As its title suggests, Southern Culture on the Skids' Zombified is something of an album that has risen from the dead.
A Halloween season treat from the kitsch-savvy but seriously rocking roots music combo, the recording was designed as an eight-song EP disc for Australian release in 1998. Why it never surfaced in America until now is anyone's guess.
But to celebrate its return from the hereafter, SCOTS mainstays Rick Miller, Mary Huff and Dave Hartman have added five newly recorded songs to make Zombified a full-length album. Bet you didn't know zombies had growth spurts.
But what makes the album — as is the case, really, with all SCOTS recordings — is the vibe. The trio has so persistently masked its obviously schooled swamp-rock gumbo sound with enough onstage trailer-park shtick to make many dismiss — or embrace, depending on your entertainment vantage point — the group as a novelty act. What is really going on is a band with roots-rock chops to spare zeroing on material and performance perspectives that keep its music fun. And this is where Zombified scores big.
A love of low-rent horror flicks — the kind where sex and gore are almost necessary by-products as long as they don't make the movie come in over budget — fits right in with the SCOTS' rural roots music vision. The title track rolls on guitar hooks deep fried in reverb from Miller and a fat, high-carb backbeat courtesy of Hartman. The resulting music is a little surf, a little bit psychobilly and a whole lot of fun when the lyrics sink in ("my girl's more dead than alive").
Miller moves front and center for a light instrumental slice of hullabaloo boogie (Swamp Thang), while bassist/singer Huff has a field day with the beyond-the-grave vocals — seriously, that's how far back in the mix they are placed — on the J.D. Loudermilk teen lullaby Torture. The music is set afloat on a sea of organ orchestration that is more sentimental sounding that torturous.

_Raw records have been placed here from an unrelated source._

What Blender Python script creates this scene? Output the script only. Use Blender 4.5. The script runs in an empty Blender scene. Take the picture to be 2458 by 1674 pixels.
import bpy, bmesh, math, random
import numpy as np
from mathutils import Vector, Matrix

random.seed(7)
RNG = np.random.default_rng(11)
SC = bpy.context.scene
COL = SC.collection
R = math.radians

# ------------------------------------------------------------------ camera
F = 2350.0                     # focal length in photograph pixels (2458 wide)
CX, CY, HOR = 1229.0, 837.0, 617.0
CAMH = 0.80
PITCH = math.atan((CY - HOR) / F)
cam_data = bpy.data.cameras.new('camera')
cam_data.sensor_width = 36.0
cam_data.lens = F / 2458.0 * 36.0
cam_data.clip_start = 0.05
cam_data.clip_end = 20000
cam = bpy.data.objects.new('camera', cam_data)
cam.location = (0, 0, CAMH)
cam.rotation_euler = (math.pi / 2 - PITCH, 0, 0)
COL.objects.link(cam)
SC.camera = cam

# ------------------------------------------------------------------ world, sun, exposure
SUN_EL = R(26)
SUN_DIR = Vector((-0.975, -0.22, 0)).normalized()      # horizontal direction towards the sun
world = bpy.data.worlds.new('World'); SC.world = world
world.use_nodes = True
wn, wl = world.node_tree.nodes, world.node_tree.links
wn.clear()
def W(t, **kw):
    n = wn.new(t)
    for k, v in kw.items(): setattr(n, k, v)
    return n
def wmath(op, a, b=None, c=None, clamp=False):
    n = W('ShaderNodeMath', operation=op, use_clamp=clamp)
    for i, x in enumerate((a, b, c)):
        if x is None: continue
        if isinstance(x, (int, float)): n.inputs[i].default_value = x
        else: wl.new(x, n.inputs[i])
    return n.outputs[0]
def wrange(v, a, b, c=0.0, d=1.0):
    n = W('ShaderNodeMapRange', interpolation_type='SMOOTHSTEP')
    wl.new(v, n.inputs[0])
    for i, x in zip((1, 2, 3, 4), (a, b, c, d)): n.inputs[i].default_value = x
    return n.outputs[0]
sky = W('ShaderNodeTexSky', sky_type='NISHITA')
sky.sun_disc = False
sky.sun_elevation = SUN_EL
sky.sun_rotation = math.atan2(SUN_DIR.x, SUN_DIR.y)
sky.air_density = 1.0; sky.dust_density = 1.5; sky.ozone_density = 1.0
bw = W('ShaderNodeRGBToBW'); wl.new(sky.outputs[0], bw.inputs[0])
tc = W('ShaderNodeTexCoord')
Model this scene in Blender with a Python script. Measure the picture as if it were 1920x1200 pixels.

But we all know zombies also like to gnaw on something, well, substantial. To that end we have a meaty instrumental revision of an early Creedence Clearwater Revival gem, Sinister Purpose. The swampy CCR/John Fogerty guitar dressing has been a prominent element of the SCOTS sound for years. Here, with all the intended voodoo sentiment in place, the tune positively glistens in the midnight moonlight that makes Zombified one of the greater guilty pleasures to pass for treats this Halloween.